Maria José Nogueira Pinto
Entre os muitos sentimentos que me assaltaram estes últimos tempos, para além da vergonha, está a redescoberta amarga de um outro Portugal, confuso, asténico, dividido, feito de um composto de gerações, todas à rasca, sem rumo ou sentido. A última sondagem é disso exemplo, pois indica que para um número considerável de portugueses eleitores ser governado por José Sócrates é algo justo, racional e salutar. Um Tartufo que em seis anos levou o País à bancarrota e a níveis insustentáveis de dependência, que comprometeu as novas gerações e alienou o nosso futuro comum é visto não como uma possibilidade mas como uma probabilidade desejável. Porquê? Não sei.
Estes 78 mil milhões de euros que negociámos by the book e segundo a troika são a factura da vaidade de um único homem, Sócrates, e basta lembrar a burlesca contradança a que ele se dedicou nas últimas semanas para se perceber o ponto a que chegou a usura sobre este pobre e cansado País. A apresentação de um ridículo e inútil programa de Governo, atropelando as negociações, para ficar com a primeira palavra, sabendo nós que qualquer programa de Governo terá como matriz o pacote de FMI e que o verdadeiro programa de Governo de Sócrates foi o PEC IV de triste memória; a pressa com que saltou, qual boneco de uma caixa de cartão, para nos vir dizer o que o pacote não tinha (?); uma esponja passada à pressa sobre o que dissera acerca do FMI, esse monstro disposto a comer criancinhas ao pequeno-almoço, sendo ele, Sócrates, a nossa única defesa contra quem nos vinha roubar salários, subsídios de férias, desmantelar a função pública, deitar no caixotebdo lixo as leis laborais; a indisfarçável alegria com que veio logo apresentar o pacote como se fosse ele, e mais ninguém, o seu negociador, ele que irresponsavelmente o protelou, acarretando com isso mais e mais prejuízos para todos nós.
Vejo como muito difícil que estas eleições, só por si, possam criar um quadro renovado e clarificador onde assente, com proveito, o esforço de vencer a crise. Duvido mesmo que a maioria dos portugueses, metralhados por um constante caudal de notícias, se tenha apercebido do que se joga, para todos nós, daqui para a frente, mas sei que a permanência de Sócrates, central neste cenário, é o suficiente para inviabilizar qualquer tentativa. E também sei que as sondagens reflectem estes mesmos receios, a ideia que é preciso juntar forças políticas suficientes para criar a base de sustentação necessária, só que isso não é possível juntando tudo e todos, polícias e ladrões.

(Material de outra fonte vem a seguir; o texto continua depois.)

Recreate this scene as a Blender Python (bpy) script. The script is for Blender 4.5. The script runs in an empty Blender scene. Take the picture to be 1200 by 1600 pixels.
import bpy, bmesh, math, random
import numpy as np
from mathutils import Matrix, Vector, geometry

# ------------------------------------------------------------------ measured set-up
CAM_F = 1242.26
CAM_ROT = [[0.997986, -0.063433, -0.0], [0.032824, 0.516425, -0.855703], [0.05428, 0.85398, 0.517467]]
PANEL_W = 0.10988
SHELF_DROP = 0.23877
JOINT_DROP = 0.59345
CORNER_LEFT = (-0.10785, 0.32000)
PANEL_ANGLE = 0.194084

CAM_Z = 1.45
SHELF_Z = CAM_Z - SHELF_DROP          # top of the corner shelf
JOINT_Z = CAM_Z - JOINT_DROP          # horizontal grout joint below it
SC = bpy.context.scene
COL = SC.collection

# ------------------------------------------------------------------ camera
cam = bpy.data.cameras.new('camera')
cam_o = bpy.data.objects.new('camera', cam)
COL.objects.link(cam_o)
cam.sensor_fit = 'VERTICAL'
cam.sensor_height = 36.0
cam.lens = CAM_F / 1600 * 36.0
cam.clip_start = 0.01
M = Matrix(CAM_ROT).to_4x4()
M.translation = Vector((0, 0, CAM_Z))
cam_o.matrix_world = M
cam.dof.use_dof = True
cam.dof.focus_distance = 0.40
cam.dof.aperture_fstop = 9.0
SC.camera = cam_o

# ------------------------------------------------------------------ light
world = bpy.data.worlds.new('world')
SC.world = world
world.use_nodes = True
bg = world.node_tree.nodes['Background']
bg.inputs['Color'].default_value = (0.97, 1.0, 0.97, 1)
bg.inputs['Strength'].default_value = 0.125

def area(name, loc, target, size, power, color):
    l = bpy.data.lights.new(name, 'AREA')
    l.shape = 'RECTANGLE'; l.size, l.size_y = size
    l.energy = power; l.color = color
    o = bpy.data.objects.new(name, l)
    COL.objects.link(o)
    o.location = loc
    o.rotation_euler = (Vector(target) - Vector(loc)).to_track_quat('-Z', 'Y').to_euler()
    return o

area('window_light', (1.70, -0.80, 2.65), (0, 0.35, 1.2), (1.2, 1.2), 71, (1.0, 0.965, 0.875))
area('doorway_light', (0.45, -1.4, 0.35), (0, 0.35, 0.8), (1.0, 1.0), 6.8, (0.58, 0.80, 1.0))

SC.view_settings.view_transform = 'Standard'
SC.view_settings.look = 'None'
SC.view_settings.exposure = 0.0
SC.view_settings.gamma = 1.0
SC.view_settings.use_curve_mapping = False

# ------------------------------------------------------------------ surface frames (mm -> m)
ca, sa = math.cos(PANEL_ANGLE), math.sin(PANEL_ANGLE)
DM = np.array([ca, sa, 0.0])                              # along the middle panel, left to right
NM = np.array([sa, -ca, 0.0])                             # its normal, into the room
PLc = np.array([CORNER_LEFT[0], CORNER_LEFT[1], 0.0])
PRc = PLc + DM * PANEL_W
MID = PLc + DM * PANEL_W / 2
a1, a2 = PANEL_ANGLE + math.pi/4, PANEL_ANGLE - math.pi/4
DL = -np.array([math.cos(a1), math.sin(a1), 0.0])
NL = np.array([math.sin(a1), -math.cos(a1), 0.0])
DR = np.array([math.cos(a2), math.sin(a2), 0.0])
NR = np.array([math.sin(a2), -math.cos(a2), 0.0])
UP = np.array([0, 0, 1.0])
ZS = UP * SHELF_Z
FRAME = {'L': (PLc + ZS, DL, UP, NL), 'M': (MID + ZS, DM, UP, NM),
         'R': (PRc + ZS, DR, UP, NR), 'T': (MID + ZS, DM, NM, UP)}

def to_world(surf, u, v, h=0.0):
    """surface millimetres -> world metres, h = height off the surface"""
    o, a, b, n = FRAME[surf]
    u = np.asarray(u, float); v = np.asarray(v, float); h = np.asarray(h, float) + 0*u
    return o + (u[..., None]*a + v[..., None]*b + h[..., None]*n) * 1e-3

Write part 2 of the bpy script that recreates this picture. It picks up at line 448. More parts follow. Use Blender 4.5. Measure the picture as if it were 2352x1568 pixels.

Tão mais verdade quanto nos confrontamos com todos os sinais de pré-ruptura de regime, tudo muito além do económico e do financeiro. A necessidade de travar o grande desgaste desta Terceira República que em pouco mais de três décadas assistiu, a par de três visitas do FMI e do descontrolo das contas públicas, à degradação das instituições democráticas, à degradação da política e dos seus agentes numa democracia incapaz de se vigiar a ela própria, ao enfraquecimento do poder de representação e de convocatória das forças políticas, ao alheamento e reduzida participação de uma sociedade desmobilizada. A crise visível vai certamente ser ultrapassada, pois o FMI não impôs apenas as condições do empréstimo como vai ficar por cá a monitorizar a sua execução, passando-nos um outro e mais pesado atestado de menoridade cívica e política como compete a um país que se habituou a viver em estado de incumprimento. Eles nos obrigarão a fazer o que não fizemos a tempo e horas - já agora, como é possível apresentar uma Justiça neste estado a uma entidade estrangeira e não ter muita vergonha? Mas as crises invisíveis ficarão por nossa conta: crise de valores, crise cultural e de identidade, crise de coesão nacional, crise de vontade e de autodeterminação. E temos de as resolver a todas. Só uma não basta.